I think it's bc of how popular ORM's are. You can get pretty far with an ORM without knowing any SQL, but you can inadvertently do some really dumb things if you don't understand how SQL works.
SQL was the first language I ever learned, so perhaps my perspective is skewed, but it seems like it would be pretty hard to use an ORM without gaining an intuition into how SQL works.
What is a trap I see often among ORM users is them running into the n+1 problem. However, that's actually a consequence of database implementations not being theoretically pure. If you had an ideal SQL database then their approach would be technically correct. They aren't wrong to think that way.
It's just that we don't have ideal SQL databases, so we have to resort to hacks to make things work in the real world. Why we need to break from the theoretical model and use those hacks can be difficult to understand if you aren't familiar with the implementation at a lower level.
"Object/Relational Mapping is the Vietnam of Computer Science. It represents a quagmire which starts well, gets more complicated as time passes, and before long entraps its users in a commitment that has no clear demarcation point, no clear win conditions, and no clear exit strategy." (Ted Neward)
Remember an ORM is an object-relational mapper not a query builder. The "simple stuff" is repetitive, extremely common, straight forward, and boring -- exactly the sort of thing you want to automate.
> Yeah, but when you add/change a new property to your most used class you don't have to change 500 odd SQL statements, it just works.

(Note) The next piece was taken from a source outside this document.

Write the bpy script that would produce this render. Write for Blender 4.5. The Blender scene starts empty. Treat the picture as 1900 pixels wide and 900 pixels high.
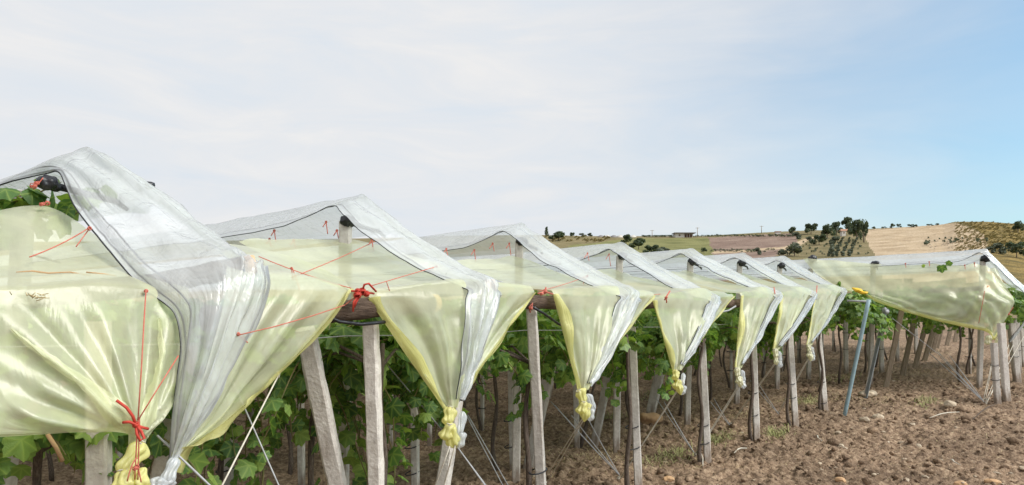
import bpy, bmesh, math, random
import numpy as np
from mathutils import Vector, Matrix

random.seed(7)
RNG = np.random.default_rng(7)
S = bpy.context.scene
COL = S.collection

# ------------------------------------------------------------------ camera
F, CX, HY, H = 1267.0, 950.0, 583.0, 1.75      # focal length / principal column / horizon row in photo pixels, eye height
TH = math.radians(37.8)                         # angle from the row-end line (X) to the view axis
CT, ST = math.cos(TH), math.sin(TH)
cam_d = bpy.data.cameras.new('camera')
cam_d.sensor_width = 36.0
cam_d.lens = 36.0 * F / 1900.0
cam_d.shift_y = (HY - 450.0) / 1900.0
cam_d.clip_end = 6000
cam = bpy.data.objects.new('camera', cam_d)
COL.objects.link(cam)
cam.location = (0, 0, H)
cam.rotation_euler = Vector((CT, ST, 0)).to_track_quat('-Z', 'Y').to_euler()
S.camera = cam

# ------------------------------------------------------------------ light
SUN_EL, SUN_AZ = math.radians(46), math.radians(-74)     # azimuth from +X towards +Y
sun_dir = Vector((math.cos(SUN_EL) * math.cos(SUN_AZ), math.cos(SUN_EL) * math.sin(SUN_AZ), math.sin(SUN_EL)))
sl = bpy.data.lights.new('sun', 'SUN')
sl.energy = 2.6
sl.angle = math.radians(34)
sl.color = (1.0, 0.95, 0.88)
sun = bpy.data.objects.new('sun', sl)
COL.objects.link(sun)
sun.rotation_euler = sun_dir.to_track_quat('Z', 'Y').to_euler()
sun.location = (0, 0, 30)

W = bpy.data.worlds.new('World')
S.world = W
W.use_nodes = True
wn, wl = W.node_tree.nodes, W.node_tree.links
wn.clear()


def nd(nodes, typ, **kw):
    n = nodes.new(typ)
    for k, v in kw.items():
        setattr(n, k, v)
    return n


w_out = nd(wn, 'ShaderNodeOutputWorld')
w_bg = nd(wn, 'ShaderNodeBackground')
w_bg.inputs['Strength'].default_value = 0.12
sky = nd(wn, 'ShaderNodeTexSky', sky_type='NISHITA')
sky.sun_disc = False
sky.sun_elevation = SUN_EL
sky.sun_rotation = math.pi / 2 - SUN_AZ
sky.air_density = 1.0
sky.dust_density = 1.5
sky.ozone_density = 1.5
geo = nd(wn, 'ShaderNodeTexCoord')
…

ORM doesn't have anything to do with SQL statements. ORM only operates on the results those SQL statements produce.
You're probably thinking of the active record pattern, which combines ORM with query building into an interesting monstrosity. Indeed, query builders produce SQL statements and can save you from changing 500 odd raw SQL queries.
A lot of ORMs create SQL statements too, they have an integrated query builder. And functionality for updating, deleting and even creating/modifying schemas (migrations).
But as always: use the right tool for the job. A hammer is a great tool, but not suitable for removing screws (most of the time).
> A lot of ORMs create SQL statements too, they have an integrated query builder.
These are technically active record libraries. One of the popular ones is literally known as ActiveRecord, but the whole suite of them are implementations of the active record pattern.
ORM is simply the process of converting relations (i.e. sets of tuples, i.e. rows and columns) into structured objects and back again. This layer of concern is independent of query generation.
ORMs are not only great for simple stuff. They are great for a lot of complicated queries too. But as always, you need to know what you’re doing. An ORM is not a magic layer, that solves all of your problems.
I’m mostly using entity framework core, which allows you to do quite complex queries, which can be really easy to read and maintain. But if you’re careless, you can create quite slow queries, that’s clear. But you can easily create slow queries with plain SQL too.
Yes, I’ve found that it’s possible to write hundreds of lines of ORM code to do some very complex and sophisticated processing, that could be done in a dozen lines of plain SQL.
The ORMs I’ve used also needed every entity from the database to be duplicated in the host language, which is a horrific amount of duplication in any non trivial project. Not just the entities but also the relationships. And then they need to be kept in sync.
And then they have these awful and subtle caching issues that mean if you fall back to SQL then you take a massive performance hit. Or if you run multiple servers against the same database you need another layer of complex caching infrastructure. Or if you update a table outside of the application you can get inconsistent results.
The whole thing is a nightmare of unnecessary complexity apparently intended to hide developers from the much lower complexity of databases.
ORMs are an inefficient, leaky and slow abstraction layer on top of a fast and complete abstraction layer.
I’ll never willingly use an ORM again.
Edited to add: the whole fragile contraption is done in an effort to move slices of the database into the memory context of a remote application. To what end? So we can update some counter and push the whole lot back out? It literally makes no sense.
There are two ways to achieve a single source of truth:
1. Generate ORM entities from the database (usually there is a too for that)
2. Generate the database from ORM entities, and make changes via generated/manual migrations
You are supposed not to edit the generated side, just re-generate it on a change of the model.
I don't think it's the syntax of SQL that causes problems (and which ORMs try to replace)... it's the complex underlying logic necessary to accurately join multiple tables, set where and having conditions, and aggregating records, and knowing to which dataset each should apply.
Countless "replacements" for SQL have come around to make data accessible by non-expert, but regardless if your using a BI tool, reporting platform, ORM, whatever, pretty soon you're going to need to understand and express the logic, and that's when you really appreciate SQL's directness and terseness.
Every single org I've found that says "we don't use ORMs because they're slow" ends up constructing their own bespoke, wheel-reinventing "orm" or sticks all their application logic in sprocs, which are nightmares for imperative logic.